Thanks to actresses like Cox and characters like Sophia, the media is beginning to morph its portrayals of transgender people to tell a true story and give them the respect they deserve. Once more media begins to properly represent transgender people — instead of merely stereotyping them — people will also gain a better understanding of those around them.

“More media are now concerned with how to understand what story they are telling and care about telling it truthfully, as opposed to worrying about what not to say or how not to offend trans people,” Little says. “There is no doubt that as long as people are not informed or refuse to take time to understand the trans community, stereotypes will persist. However, it is incumbent on the media to move the understanding of trans people forward.”

Lance Lockwood, SAC communication studies professor and a member of the LGBT community, believes the trans community is moving forward in becoming properly acknowledged.

Like gay and lesbian actors before them, trans people are going through a commonly witnessed path to greater acceptance, Lockwood says.
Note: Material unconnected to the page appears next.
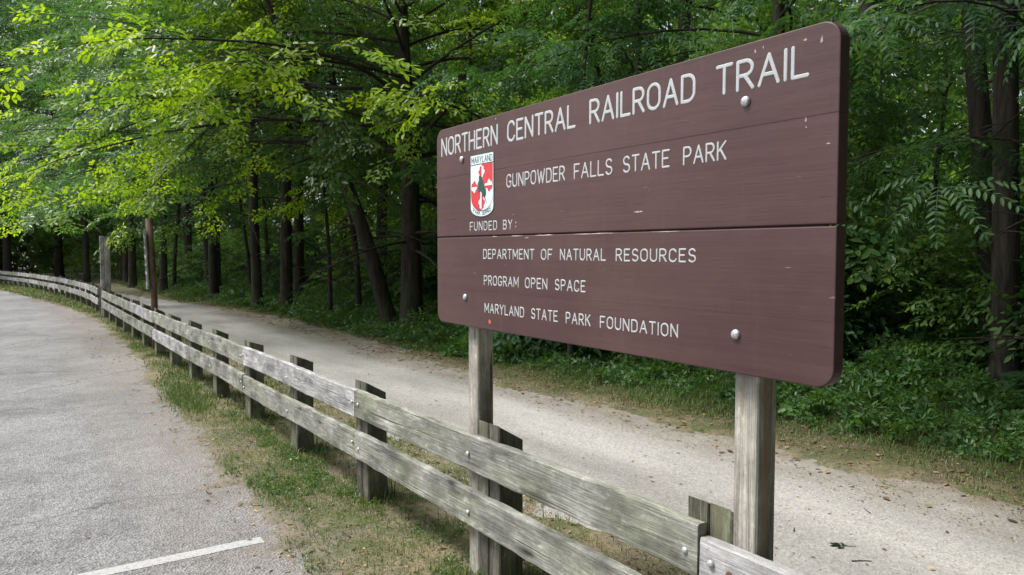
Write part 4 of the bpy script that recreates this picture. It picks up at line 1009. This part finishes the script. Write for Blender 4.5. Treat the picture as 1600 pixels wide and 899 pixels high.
# loose stones on the trail
n = 9000; X = r.uniform(2.5, 5.2, n); Y = .8 + 9.5 * r.random(n) ** 1.5; s = r.uniform(.002, .0055, n) * (1 + (r.random(n) < .012) * 1.0)
O = np.array([(1, 0, 0), (-1, 0, 0), (0, 1, 0), (0, -1, 0), (0, 0, .7), (0, 0, -.7)]); OF = np.array([(0, 2, 4), (2, 1, 4), (1, 3, 4), (3, 0, 4), (2, 0, 5), (1, 2, 5), (3, 1, 5), (0, 3, 5)])
R = rotm(r.random(n) * 6.3, r.normal(0, .4, n), r.normal(0, .4, n))
V = np.einsum('kj,nji->nki', O, R) * s[:, None, None] * r.uniform(.7, 1.3, (n, 6, 1)) + np.stack([X, Y, np.maximum(ground_h(X, Y), gz(Y) + .002) + s * .25], -1)[:, None]
F = (np.arange(n)[:, None, None] * 6 + OF[None]).reshape(-1, 3)
def stone_mat():
    m, nt, b, o = mat('limestone_chips'); at = N(nt, 'Attribute'); at.attribute_name = 'var'
    L(nt, ramp(nt, at.outputs['Fac'], [(0, (.22, .20, .17)), (.5, (.45, .43, .39)), (1, (.62, .60, .56))]), b.inputs['Base Color']); b.inputs['Roughness'].default_value = .9
    return m
tag(link('trail_gravel', np_mesh('trail_gravel', V.reshape(-1, 3), F, stone_mat(), np.repeat(r.random(n), 8))), 'loose pale limestone chips on the trail', 'gravel', kind='stuff')
# sticks
def stick(name, x, y, ln, az, rr, label, cat='stick', m='bark'):
    z = max(float(gz(y)) + .002, float(ground_h(np.array([x]), np.array([y]))[0]))
    t = np.linspace(-.5, .5, 7); q = random.random() * 6
    P = np.column_stack([math.cos(az) * ln * t + .02 * ln * np.sin(5 * t + q) * -math.sin(az), math.sin(az) * ln * t + .04 * ln * np.sin(4 * t + q) * math.cos(az), 0 * t + rr * .7])
    b = MB(); b.tube(P, np.linspace(rr, rr * .5, 7), 6, True); o = b.build(name, M[m], None, True, loc=(x, y, z)); tag(o, label, cat, 'sticks on the trail')
stick('stick', 3.57, 2.10, .105, -.62, .004, 'longest thin stick lying on the trail right of the near sign post')
stick('stick', 3.66, 2.56, .06, .5, .004, 'short upright-looking stick on the trail behind the near sign post')
stick('stick', 4.3, 2.5, .09, .9, .003, 'slim twig on the middle of the trail near the right edge')
sg = tag(empty('leaf_sprig', (3.70, 2.24, gz(2.2) + .004)), 'small dark green sprig lying on the trail above the long stick', 'sprig')
TV, TF, _ = template_broad(rT, .08, 3, .035, 1.0, .3)
me = np_mesh('leaves', np.maximum(TV, [-9, -9, .002]), TF, M['leaf_dark'], np.full(len(TF), .4)); o = link('leaves', me, sg); o.rotation_euler = (0, 0, 2.4)
b = MB(); b.tube([(-.03, 0, .003), (.02, .004, .003), (.08, 0, .003)], .002, 5); b.build('stem', M['bark'], sg).rotation_euler = (0, 0, 2.4)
Trans people are being introduced to the greater society through television just as gays and lesbians were before them: first as negative characters, then as comical ones and finally as humanized, real people. From CSI to Ugly Betty and now with Orange is The New Black, transgender people are slowly becoming more properly portrayed on TV.

“Once people understand that it isn’t all about comedy, there will be a shift in how people will portray transgender,” Lockwood says.